### Problem to solve
Identify and copy all lines of the material where the string "from" is found.

[Source records]
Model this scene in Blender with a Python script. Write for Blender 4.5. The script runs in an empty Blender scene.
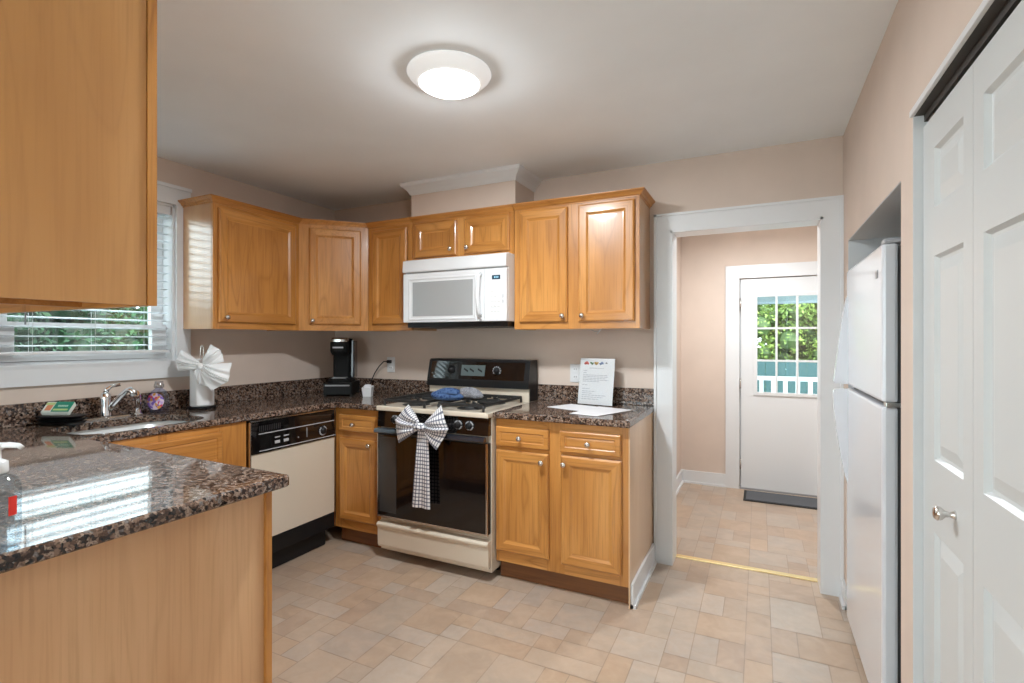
import bpy, bmesh, math, random
from mathutils import Vector
random.seed(7)
PI = math.pi
S = bpy.context.scene
COL = S.collection
def R(a): return math.radians(a)

# ------------------------------------------------------------------ camera, world, sun, exposure
YAW = 0.4514
cd = bpy.data.cameras.new('camera')
cam = bpy.data.objects.new('camera', cd); COL.objects.link(cam)
cam.location = (3.1065, -3.1058, 1.3144)
cam.rotation_euler = (PI / 2, 0, YAW)
cd.sensor_width = 36.0
cd.lens = 510.85 / 1024 * 36
cd.shift_y = -1.3 / 1024
cd.clip_start = 0.02
S.camera = cam
S.view_settings.view_transform = 'Standard'
S.view_settings.look = 'None'
S.view_settings.gamma = 1
S.view_settings.use_curve_mapping = False
S.view_settings.exposure = 0.24
WORLD_STRENGTH = 6.0
wd = bpy.data.worlds.new('world'); S.world = wd; wd.use_nodes = True
bgn = wd.node_tree.nodes['Background']
bgn.inputs[0].default_value = (0.83, 0.93, 1.0, 1); bgn.inputs[1].default_value = WORLD_STRENGTH
sl = bpy.data.lights.new('sun', 'SUN'); sl.energy = 5.0; sl.angle = R(2); sl.color = (1, .95, .86)
sun = bpy.data.objects.new('sun', sl); COL.objects.link(sun)
sun.rotation_euler = Vector((-.62, .42, -.75)).to_track_quat('-Z', 'Y').to_euler()
KITCHEN_LAMP = 30
NEAR_FILL = 17
HALL_LAMP = 21

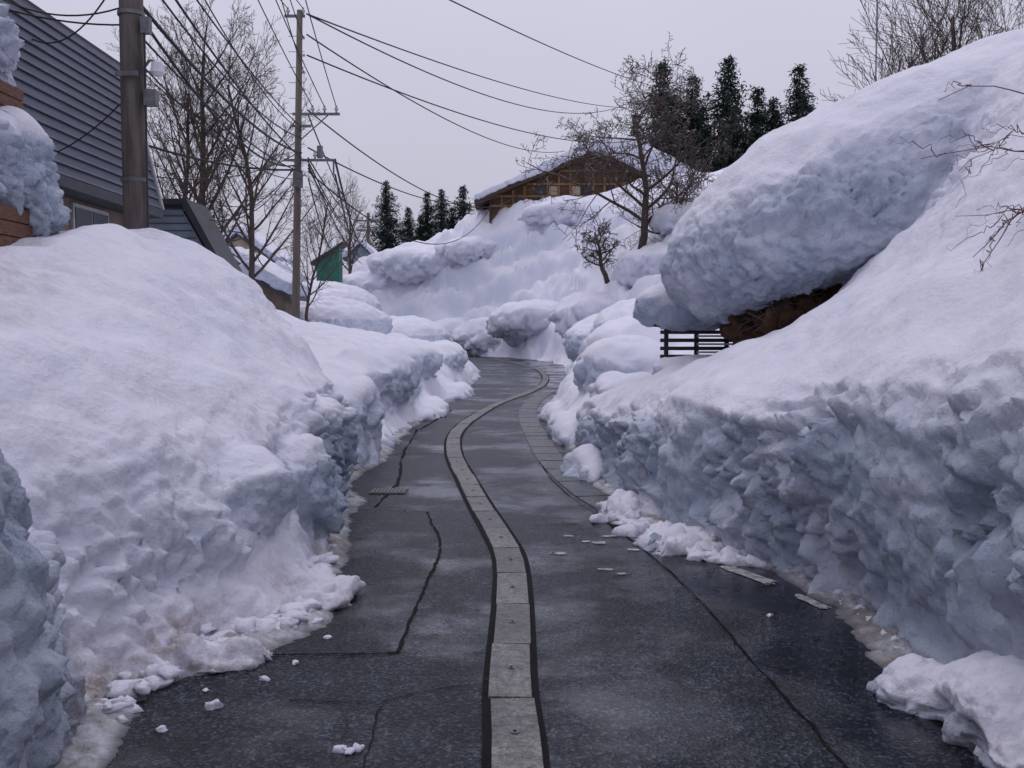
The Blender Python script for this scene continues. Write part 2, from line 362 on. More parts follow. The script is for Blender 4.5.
Lm=[(13,[(-2.2,0),(-2.3,.5),(-2.5,1.0),(-2.9,1.3),(-4,1.6),(-9,2.2)]),
(15,[(-2.05,0),(-2.1,.6),(-2.25,1.0),(-2.6,1.3),(-4,1.55),(-9,2.2)]),
(17,[(-2.25,0),(-2.5,.3),(-2.7,.7),(-3.0,1.05),(-4,1.4),(-9,2.1)]),
(20,[(-2.15,0),(-2.45,.35),(-2.5,.9),(-2.75,1.3),(-3.4,1.5),(-5,1.7),(-11,2.3)]),
(23,[(-2.0,0),(-2.25,.4),(-2.25,1.0),(-2.5,1.35),(-3.3,1.6),(-5,1.8),(-12,2.5)]),
(27,[(-1.85,0),(-2.25,.35),(-2.7,.9),(-3.2,1.4),(-4.2,1.7),(-6,2.0),(-13,2.8)]),
(34,[(-1.6,0),(-1.9,.5),(-2.3,1.0),(-3.2,1.5),(-5,1.9),(-8,2.4),(-16,3.0)]),
(42,[(-1.4,0),(-1.7,.5),(-2.2,.9),(-3.5,1.5),(-7,2.0),(-18,2.8)]),
(52,[(-1.9,0),(-2.3,.5),(-3.2,.9),(-6,1.5),(-12,2.2),(-24,3)]),
(60,[(-3.2,0),(-3.6,.5),(-5,1.0),(-8,1.5),(-14,2.2),(-30,3)]),
(67,[(-5.5,0),(-6,.5),(-8,1.0),(-12,1.4),(-18,2),(-34,2.6)]),
(71,[(-9,0),(-10,.3),(-12,.7),(-16,1),(-22,1.4),(-36,2)])]
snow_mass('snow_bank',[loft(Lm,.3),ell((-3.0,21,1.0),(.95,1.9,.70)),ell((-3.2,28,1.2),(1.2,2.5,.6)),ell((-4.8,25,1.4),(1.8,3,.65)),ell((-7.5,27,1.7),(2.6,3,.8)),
 ell((-2.3,15.2,.5),(.3,.8,.75)),ell((-2.6,36,1.0),(.9,3,.6)),ell((-2.4,17.3,.0),(.3,1.2,.32)),ell((-2.0,24,.0),(.45,2.2,.35)),ell((-1.7,31,.0),(.45,2.5,.35)),
 ell((-9.5,51,2.2),(3.4,3,1.5)),ell((-12.6,66,3.2),(4.0,4,2.0)),ell((-6.5,58,1.4),(3,3,1.4))],.07,4,disp_soft(1.2,.22,.9),M_snow2,shade_k=.75)
Rm=[(17,[(1.0,0),(1.1,.4),(1.5,.8),(2.2,1.0),(4,1.4),(9,3.6)]),
(20,[(.95,0),(1.05,.35),(1.35,.7),(2.2,1.0),(4,1.6),(10,4)]),
(25,[(1.0,0),(1.2,.4),(1.6,.8),(2.6,1.2),(5,2),(12,4.6)]),
(32,[(1.65,0),(1.9,.6),(2.6,1.2),(5,2),(14,5)]),
(42,[(2.35,0),(2.8,.8),(4,1.5),(8,3),(18,7)]),
(52,[(2.75,0),(3.3,.8),(5,2.0),(9,4.6),(20,9)])]
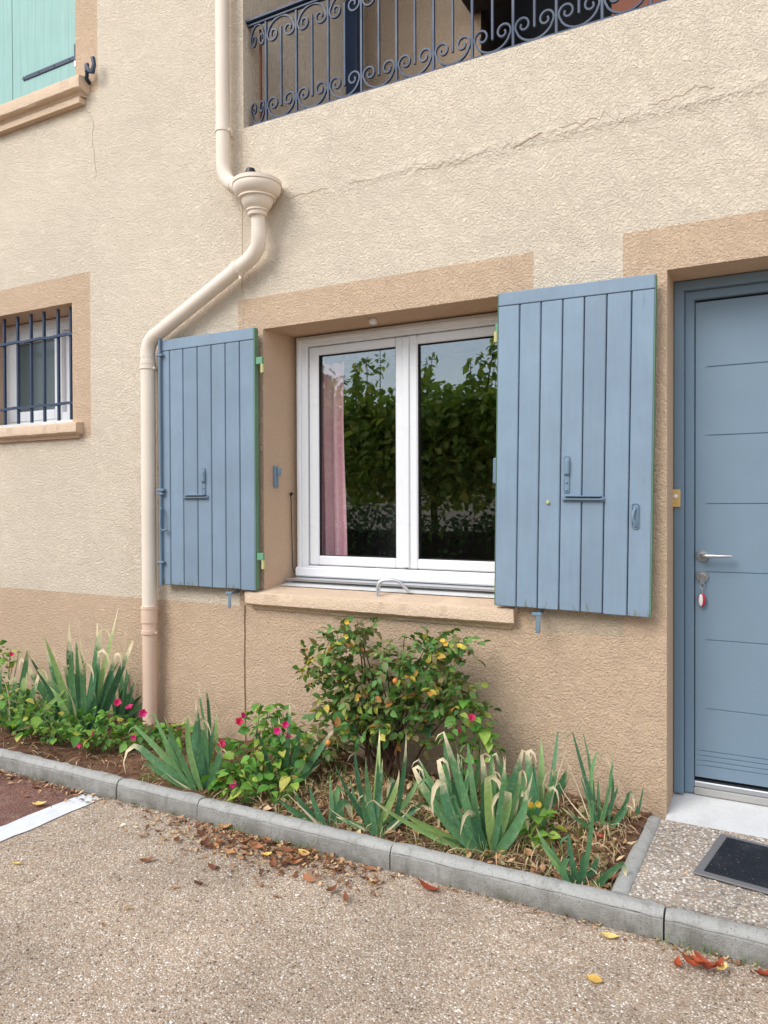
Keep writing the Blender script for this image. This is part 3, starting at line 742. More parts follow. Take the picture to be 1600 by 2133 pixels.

### Written solution
from mathutils import Vector
The Blender Python script for this scene continues. Write part 2, from line 362 on. More parts follow. The script is for Blender 4.5.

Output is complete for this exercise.